F.S. § 733.617(2) authorizes the court to award additional compensation for work that goes beyond ordinary administration. The statute enumerates the categories:

  • Sale of real or personal property.
  • Participation in tax proceedings or audits.
  • Preparation of the estate's federal or Florida tax returns (Form 706, Form 1041).
  • Carrying on the decedent's business or profession.
  • Prosecuting or defending claims by or against the estate.
  • Legal advice regarding the homestead status of real property.
  • Involvement in will contests, will construction proceedings, determination of beneficiaries, and similar litigation.
  • Work in connection with elective-share proceedings under F.S. § 732.201.
  • Any other services not ordinarily required in the administration of the estate.

The amount is court-discretionary on a reasonable-compensation basis and is typically supported by detailed time records. The statute does not provide a formula. Uncontested estates with no business interest, no tax controversy, and no real-estate sales typically have zero extraordinary services and zero add-on. Contested or business-operating estates can see add-ons that exceed the underlying statutory fee. The calculator exposes the extraordinary-services amount as a user-entered planning estimate so a PR or counsel can sensitivity-test the total.

Common errors

A few patterns we see consistently when reviewing PR-compensation petitions:

  • Treating the gross estate as the fee base. The schedule runs against compensable value, not gross estate. Pre-funded revocable trust assets, JTWROS property, TOD/POD accounts, named-beneficiary retirement, and life insurance to named beneficiaries are all excluded. Out-of-Florida real property is also excluded.
  • Multiplying the fee by the number of co-PRs. F.S. § 733.617(7) is explicit: co-PRs share a single fee under the default rule.
  • Forgetting the will-or-contract override. F.S. § 733.617(8) lets the decedent specify any number, including zero.
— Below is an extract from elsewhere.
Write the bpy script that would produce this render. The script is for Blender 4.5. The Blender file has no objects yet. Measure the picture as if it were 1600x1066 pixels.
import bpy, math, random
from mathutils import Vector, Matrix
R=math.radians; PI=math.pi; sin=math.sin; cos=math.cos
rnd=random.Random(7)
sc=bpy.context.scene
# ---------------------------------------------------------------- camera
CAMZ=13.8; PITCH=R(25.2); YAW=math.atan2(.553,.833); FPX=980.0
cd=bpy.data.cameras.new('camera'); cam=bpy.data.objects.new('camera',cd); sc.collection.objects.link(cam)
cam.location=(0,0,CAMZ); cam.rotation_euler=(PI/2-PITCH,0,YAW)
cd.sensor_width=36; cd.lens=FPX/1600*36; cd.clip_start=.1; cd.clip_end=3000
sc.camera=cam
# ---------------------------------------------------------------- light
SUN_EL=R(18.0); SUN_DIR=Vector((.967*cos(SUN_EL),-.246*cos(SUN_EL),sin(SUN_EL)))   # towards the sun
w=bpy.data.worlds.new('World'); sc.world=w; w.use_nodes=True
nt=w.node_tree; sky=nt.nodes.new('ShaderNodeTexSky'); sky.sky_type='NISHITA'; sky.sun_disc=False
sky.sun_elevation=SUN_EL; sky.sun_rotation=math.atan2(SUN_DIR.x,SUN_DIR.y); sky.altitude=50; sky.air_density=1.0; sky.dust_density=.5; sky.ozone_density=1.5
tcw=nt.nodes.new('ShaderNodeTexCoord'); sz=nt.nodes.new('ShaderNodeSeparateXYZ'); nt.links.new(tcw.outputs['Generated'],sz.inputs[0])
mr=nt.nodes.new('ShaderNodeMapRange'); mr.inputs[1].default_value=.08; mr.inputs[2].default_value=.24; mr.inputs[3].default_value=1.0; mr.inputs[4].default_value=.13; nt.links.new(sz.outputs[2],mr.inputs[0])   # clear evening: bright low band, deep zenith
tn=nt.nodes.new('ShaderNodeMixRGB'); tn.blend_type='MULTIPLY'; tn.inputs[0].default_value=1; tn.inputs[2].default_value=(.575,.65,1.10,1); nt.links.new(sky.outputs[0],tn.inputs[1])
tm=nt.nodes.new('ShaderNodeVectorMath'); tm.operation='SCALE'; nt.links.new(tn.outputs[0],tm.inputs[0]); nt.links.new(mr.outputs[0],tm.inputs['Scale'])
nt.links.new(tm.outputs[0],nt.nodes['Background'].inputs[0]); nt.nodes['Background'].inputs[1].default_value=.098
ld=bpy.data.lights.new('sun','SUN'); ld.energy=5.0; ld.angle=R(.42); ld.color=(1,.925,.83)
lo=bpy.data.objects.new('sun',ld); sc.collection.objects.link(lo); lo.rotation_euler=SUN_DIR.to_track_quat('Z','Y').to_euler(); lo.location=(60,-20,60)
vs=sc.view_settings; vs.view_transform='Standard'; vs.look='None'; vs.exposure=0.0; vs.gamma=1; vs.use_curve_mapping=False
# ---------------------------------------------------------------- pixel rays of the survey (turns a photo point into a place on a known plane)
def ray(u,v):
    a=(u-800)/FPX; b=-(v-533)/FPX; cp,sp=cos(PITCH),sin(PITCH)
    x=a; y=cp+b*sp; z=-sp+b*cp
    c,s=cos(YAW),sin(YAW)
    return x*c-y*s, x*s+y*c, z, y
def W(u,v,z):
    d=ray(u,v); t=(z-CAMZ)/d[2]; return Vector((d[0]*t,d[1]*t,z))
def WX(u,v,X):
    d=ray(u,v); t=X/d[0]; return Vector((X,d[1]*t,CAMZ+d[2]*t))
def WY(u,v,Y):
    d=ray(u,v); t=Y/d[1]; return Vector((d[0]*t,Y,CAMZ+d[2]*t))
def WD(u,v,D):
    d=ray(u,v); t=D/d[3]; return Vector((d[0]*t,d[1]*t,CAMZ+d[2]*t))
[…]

The first question on any PR fee petition should be: did the decedent specify compensation in the will, or is there a separate written compensation agreement?
  • Confusing PR compensation with attorney compensation. Different statute (§ 733.617 vs § 733.6171), different schedule, different base. Both run against the same estate and both reduce what beneficiaries ultimately receive, but they are computed separately.
  • Treating extraordinary services as a fixed formula. The (2) add-on is court-discretionary reasonable compensation — not a fixed percentage. It requires factual support and is typically a fight on contested petitions.

How this page is maintained

The substantive statutory framework — F.S. § 733.617 and its subsections — has been stable in its current form since the Florida Trust Code modernization in 2006 carried the parallel attorney-compensation schedule into § 733.6171. The four-tier PR schedule in § 733.617(3) has not been amended materially since. We monitor each Florida legislative session for any change to Chapter 733 and refresh this page within the quarter after a material amendment.

Last reviewed: 2026-05-15 against F.S. § 733.617 (including subsections (2), (3), (5), (6), (7), and (8)).

FAQ

Common questions

Edge cases and clarifications around florida personal representative compensation calculator.

The compensable value is the inventory value of probate assets — the assets the personal representative actually administers under F.S. Chapter 733. That includes bank and brokerage accounts in the decedent's individual name (no joint owner, no TOD or POD designation), non-homestead Florida real property held individually, individually-titled vehicles and tangible personal property, business interests in the decedent's individual name, and any other asset that passes through the probate inventory. The F.S. § 733.617(3) schedule runs against this number, not against the decedent's gross estate. As a result, two decedents with identical gross estates can have very different PR fees depending on how the assets were titled.